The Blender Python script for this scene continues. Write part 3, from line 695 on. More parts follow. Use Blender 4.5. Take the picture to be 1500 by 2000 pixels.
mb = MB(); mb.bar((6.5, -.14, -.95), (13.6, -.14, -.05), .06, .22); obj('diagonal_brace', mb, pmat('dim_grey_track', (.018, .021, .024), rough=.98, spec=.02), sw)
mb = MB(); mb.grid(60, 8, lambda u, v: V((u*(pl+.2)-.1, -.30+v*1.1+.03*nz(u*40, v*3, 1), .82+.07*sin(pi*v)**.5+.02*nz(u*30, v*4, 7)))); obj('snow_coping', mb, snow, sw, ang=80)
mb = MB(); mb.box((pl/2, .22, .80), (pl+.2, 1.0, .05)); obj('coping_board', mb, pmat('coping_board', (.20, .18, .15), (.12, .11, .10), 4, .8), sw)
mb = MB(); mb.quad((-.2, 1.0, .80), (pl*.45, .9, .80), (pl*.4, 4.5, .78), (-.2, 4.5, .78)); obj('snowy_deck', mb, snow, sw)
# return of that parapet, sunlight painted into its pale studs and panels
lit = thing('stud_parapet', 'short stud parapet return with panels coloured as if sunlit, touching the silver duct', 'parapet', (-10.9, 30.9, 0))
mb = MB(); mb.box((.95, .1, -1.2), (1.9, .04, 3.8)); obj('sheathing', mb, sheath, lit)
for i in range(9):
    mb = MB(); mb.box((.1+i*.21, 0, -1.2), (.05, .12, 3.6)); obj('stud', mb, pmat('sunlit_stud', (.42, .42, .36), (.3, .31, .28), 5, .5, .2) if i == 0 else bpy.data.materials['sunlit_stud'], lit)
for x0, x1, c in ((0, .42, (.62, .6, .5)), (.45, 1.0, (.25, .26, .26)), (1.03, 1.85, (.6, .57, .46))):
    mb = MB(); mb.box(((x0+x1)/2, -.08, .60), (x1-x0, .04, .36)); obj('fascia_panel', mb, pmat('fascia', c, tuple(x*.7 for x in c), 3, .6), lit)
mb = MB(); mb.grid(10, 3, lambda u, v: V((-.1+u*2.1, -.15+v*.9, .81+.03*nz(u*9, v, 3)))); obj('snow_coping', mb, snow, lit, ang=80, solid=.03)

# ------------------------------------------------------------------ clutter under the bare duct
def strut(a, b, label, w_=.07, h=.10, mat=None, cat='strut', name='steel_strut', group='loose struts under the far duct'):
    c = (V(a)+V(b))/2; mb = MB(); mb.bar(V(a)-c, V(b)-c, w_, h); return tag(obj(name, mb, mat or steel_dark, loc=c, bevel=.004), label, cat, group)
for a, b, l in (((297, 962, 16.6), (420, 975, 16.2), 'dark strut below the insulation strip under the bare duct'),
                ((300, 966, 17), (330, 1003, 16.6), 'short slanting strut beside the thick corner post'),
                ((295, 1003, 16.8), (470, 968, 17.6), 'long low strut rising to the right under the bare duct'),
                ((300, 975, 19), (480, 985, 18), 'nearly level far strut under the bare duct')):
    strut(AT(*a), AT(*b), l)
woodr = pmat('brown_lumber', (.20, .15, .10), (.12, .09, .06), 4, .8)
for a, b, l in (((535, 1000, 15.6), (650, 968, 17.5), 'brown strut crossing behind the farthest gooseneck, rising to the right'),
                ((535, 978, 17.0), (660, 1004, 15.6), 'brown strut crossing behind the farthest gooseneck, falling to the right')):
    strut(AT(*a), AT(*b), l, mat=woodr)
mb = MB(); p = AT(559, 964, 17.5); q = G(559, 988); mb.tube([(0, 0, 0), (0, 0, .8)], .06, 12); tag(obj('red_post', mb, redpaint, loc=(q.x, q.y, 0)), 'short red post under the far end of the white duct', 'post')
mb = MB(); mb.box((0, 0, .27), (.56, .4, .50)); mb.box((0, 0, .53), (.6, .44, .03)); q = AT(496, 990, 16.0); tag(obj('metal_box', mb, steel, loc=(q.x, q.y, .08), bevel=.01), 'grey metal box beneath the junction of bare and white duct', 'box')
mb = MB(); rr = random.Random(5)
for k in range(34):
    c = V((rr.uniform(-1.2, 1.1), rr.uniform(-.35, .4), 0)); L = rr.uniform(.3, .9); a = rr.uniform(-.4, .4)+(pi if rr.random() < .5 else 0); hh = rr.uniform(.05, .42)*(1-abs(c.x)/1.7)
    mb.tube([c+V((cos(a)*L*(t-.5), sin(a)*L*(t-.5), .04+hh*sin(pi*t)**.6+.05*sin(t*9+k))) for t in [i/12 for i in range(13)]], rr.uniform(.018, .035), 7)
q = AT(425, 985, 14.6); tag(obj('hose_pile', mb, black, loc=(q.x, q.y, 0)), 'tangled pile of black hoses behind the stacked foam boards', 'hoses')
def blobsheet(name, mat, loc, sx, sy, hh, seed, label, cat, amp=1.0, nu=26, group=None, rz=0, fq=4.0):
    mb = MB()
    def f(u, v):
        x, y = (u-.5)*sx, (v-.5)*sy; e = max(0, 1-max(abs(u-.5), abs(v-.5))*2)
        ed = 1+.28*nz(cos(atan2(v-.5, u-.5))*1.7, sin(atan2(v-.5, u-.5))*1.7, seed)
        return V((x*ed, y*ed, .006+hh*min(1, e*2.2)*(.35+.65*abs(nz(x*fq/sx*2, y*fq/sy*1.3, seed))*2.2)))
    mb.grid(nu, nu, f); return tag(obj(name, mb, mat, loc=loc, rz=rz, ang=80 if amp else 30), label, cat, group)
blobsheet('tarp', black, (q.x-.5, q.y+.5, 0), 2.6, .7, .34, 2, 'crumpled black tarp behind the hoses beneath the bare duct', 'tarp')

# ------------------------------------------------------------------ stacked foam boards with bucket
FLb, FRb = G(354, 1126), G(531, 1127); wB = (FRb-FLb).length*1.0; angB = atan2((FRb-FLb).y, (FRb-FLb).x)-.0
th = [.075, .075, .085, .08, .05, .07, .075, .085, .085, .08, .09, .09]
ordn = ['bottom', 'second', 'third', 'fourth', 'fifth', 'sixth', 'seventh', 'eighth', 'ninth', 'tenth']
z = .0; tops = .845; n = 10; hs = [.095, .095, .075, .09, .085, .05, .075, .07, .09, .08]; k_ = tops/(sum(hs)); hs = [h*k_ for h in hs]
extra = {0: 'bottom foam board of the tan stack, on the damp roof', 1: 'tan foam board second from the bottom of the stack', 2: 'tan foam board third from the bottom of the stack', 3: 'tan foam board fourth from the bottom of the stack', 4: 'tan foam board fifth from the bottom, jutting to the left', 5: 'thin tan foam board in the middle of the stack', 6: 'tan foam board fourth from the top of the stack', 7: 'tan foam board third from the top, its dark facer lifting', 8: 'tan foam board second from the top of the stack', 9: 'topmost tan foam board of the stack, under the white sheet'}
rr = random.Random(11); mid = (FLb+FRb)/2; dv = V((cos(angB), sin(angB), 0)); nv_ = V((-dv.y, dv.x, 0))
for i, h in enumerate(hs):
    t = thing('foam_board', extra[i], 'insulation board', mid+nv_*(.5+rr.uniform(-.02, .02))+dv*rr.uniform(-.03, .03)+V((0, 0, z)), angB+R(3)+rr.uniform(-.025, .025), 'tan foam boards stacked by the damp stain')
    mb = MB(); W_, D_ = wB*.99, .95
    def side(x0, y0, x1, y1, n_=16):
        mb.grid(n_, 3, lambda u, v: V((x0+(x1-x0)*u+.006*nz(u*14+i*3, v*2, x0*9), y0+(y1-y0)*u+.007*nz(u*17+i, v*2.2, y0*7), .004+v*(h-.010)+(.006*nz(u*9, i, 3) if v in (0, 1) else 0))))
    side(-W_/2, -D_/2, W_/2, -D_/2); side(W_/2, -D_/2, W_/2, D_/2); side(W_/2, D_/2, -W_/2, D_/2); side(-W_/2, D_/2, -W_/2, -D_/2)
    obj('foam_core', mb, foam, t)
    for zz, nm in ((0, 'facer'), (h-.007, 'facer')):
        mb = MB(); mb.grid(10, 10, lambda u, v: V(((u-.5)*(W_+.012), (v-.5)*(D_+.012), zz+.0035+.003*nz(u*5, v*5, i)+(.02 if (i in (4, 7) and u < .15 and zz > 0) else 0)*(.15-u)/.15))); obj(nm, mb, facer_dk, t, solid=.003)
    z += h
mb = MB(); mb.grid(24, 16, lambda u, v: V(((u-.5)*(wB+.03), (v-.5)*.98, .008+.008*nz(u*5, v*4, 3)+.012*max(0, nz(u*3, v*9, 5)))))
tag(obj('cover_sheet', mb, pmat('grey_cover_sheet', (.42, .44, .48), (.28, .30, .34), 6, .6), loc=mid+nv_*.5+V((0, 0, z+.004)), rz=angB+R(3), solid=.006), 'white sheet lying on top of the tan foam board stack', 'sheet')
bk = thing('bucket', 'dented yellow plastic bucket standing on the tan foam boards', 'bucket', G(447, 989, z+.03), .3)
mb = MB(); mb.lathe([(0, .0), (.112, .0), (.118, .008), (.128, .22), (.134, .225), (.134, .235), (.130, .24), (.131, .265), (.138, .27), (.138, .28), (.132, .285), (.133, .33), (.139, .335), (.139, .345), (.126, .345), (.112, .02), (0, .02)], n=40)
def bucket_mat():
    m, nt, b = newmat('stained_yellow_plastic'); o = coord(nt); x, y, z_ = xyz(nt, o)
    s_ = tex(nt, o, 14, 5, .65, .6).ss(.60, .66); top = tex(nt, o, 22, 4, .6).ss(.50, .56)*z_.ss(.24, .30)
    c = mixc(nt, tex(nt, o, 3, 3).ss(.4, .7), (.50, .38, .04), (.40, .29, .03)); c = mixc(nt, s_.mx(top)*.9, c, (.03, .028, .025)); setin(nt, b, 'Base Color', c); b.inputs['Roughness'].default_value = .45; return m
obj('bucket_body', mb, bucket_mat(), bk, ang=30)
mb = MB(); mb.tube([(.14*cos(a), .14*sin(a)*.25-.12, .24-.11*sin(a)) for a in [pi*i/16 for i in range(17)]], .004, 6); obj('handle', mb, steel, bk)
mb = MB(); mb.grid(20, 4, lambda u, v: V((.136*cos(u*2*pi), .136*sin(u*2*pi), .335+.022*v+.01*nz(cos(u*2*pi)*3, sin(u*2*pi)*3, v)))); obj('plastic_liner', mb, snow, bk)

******

■ **Your objective**:
Select the lines in this material that hold the word "from", leaving none out.

■ **The result**:
The Blender Python script for this scene continues. Write part 3, from line 695 on. More parts follow. Use Blender 4.5. Take the picture to be 1500 by 2000 pixels.
extra = {0: 'bottom foam board of the tan stack, on the damp roof', 1: 'tan foam board second from the bottom of the stack', 2: 'tan foam board third from the bottom of the stack', 3: 'tan foam board fourth from the bottom of the stack', 4: 'tan foam board fifth from the bottom, jutting to the left', 5: 'thin tan foam board in the middle of the stack', 6: 'tan foam board fourth from the top of the stack', 7: 'tan foam board third from the top, its dark facer lifting', 8: 'tan foam board second from the top of the stack', 9: 'topmost tan foam board of the stack, under the white sheet'}